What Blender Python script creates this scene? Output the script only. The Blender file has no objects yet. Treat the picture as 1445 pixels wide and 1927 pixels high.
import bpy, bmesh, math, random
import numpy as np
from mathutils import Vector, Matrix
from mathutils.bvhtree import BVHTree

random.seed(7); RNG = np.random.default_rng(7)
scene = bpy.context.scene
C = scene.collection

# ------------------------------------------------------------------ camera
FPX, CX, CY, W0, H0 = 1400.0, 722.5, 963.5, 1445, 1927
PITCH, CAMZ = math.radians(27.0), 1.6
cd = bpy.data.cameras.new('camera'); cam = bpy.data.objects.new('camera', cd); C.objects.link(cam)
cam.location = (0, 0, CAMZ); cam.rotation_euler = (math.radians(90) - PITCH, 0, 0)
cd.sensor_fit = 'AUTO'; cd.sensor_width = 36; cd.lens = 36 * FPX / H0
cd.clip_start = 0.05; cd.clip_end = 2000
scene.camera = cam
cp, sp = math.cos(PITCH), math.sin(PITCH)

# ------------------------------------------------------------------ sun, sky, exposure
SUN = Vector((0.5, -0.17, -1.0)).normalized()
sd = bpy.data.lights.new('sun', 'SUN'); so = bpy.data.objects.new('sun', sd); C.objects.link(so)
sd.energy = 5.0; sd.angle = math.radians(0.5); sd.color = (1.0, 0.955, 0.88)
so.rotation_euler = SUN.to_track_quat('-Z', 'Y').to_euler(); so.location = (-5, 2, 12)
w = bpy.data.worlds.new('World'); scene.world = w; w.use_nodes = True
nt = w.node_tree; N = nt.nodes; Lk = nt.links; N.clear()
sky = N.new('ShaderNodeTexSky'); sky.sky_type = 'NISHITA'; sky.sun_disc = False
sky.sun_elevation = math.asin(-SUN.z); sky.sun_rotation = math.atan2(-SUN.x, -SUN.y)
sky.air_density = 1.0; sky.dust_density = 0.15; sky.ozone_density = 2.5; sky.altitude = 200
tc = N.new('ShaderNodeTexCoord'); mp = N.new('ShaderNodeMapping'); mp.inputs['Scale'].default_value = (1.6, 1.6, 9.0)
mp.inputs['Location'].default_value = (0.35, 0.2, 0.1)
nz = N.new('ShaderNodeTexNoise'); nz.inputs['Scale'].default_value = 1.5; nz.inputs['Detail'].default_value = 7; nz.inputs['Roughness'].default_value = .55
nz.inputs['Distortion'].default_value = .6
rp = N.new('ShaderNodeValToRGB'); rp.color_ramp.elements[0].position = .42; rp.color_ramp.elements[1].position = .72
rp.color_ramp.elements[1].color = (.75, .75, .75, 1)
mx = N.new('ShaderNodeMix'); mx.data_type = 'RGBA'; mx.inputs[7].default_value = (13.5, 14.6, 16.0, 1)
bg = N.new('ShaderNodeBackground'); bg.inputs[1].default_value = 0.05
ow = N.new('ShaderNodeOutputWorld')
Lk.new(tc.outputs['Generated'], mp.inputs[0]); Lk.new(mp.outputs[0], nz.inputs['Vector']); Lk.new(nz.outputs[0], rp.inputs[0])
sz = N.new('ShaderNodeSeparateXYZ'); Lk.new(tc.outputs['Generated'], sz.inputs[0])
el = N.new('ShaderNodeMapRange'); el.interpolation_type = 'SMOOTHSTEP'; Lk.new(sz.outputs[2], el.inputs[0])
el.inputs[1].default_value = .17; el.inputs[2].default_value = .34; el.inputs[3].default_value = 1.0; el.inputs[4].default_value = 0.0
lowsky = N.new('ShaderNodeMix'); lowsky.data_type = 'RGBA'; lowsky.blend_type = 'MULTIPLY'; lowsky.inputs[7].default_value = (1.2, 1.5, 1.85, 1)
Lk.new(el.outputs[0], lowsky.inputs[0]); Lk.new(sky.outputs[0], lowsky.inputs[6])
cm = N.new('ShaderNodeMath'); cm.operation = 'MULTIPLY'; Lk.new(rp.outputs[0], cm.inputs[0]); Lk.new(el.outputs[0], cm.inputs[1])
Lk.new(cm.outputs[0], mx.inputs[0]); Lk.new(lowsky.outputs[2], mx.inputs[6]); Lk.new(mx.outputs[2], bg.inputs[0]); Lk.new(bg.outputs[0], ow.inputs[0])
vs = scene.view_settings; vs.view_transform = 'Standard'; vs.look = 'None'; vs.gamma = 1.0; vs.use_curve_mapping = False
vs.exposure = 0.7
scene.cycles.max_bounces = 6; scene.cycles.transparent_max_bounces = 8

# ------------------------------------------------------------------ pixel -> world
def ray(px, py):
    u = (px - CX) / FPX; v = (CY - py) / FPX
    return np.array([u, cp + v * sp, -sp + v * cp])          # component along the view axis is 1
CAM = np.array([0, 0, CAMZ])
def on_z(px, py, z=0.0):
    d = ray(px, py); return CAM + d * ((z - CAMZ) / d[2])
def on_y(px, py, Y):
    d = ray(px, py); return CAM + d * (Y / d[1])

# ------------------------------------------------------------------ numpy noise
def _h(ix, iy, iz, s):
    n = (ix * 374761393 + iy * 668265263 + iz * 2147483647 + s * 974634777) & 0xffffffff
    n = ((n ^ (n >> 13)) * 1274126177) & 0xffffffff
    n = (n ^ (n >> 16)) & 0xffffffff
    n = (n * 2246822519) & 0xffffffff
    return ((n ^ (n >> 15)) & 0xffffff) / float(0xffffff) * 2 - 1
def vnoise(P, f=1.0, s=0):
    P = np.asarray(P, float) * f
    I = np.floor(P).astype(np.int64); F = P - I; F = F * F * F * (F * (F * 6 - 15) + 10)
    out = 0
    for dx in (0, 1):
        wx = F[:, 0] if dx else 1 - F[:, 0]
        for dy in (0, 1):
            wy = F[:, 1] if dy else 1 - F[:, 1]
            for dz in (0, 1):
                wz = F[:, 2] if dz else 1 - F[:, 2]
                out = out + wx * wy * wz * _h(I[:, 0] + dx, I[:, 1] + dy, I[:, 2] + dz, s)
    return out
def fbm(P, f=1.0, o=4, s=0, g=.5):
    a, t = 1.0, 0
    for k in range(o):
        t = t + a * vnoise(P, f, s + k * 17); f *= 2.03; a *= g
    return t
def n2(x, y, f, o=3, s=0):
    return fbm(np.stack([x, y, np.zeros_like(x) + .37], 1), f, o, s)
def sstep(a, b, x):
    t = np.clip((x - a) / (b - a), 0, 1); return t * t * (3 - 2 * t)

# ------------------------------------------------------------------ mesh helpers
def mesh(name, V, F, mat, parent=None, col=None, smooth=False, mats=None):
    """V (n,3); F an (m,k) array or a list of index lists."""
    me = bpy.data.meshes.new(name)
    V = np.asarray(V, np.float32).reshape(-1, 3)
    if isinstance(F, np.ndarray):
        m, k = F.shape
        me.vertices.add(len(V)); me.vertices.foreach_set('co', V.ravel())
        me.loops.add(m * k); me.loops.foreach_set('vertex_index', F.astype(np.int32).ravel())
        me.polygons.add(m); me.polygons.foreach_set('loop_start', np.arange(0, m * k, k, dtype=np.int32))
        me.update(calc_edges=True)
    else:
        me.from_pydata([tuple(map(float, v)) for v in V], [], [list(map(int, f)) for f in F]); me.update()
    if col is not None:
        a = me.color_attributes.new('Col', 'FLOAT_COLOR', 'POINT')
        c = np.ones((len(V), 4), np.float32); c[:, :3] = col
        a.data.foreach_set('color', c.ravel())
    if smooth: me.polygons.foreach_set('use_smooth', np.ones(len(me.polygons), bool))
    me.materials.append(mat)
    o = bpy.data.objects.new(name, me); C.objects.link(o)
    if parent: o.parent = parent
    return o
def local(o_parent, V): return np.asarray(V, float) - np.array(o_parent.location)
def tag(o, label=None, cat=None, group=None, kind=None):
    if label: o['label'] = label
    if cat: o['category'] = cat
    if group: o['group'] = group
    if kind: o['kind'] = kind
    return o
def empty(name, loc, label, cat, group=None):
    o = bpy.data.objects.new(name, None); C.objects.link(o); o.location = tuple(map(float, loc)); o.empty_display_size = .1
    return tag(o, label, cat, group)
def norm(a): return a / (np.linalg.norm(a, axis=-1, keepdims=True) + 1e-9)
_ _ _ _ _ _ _
Word for word, reproduce the listing above from its start up to and including the line that has "C = scene.collection". Give only those lines.

◆ Solution to the problem
What Blender Python script creates this scene? Output the script only. The Blender file has no objects yet. Treat the picture as 1445 pixels wide and 1927 pixels high.
import bpy, bmesh, math, random
import numpy as np
from mathutils import Vector, Matrix
from mathutils.bvhtree import BVHTree

random.seed(7); RNG = np.random.default_rng(7)
scene = bpy.context.scene
C = scene.collection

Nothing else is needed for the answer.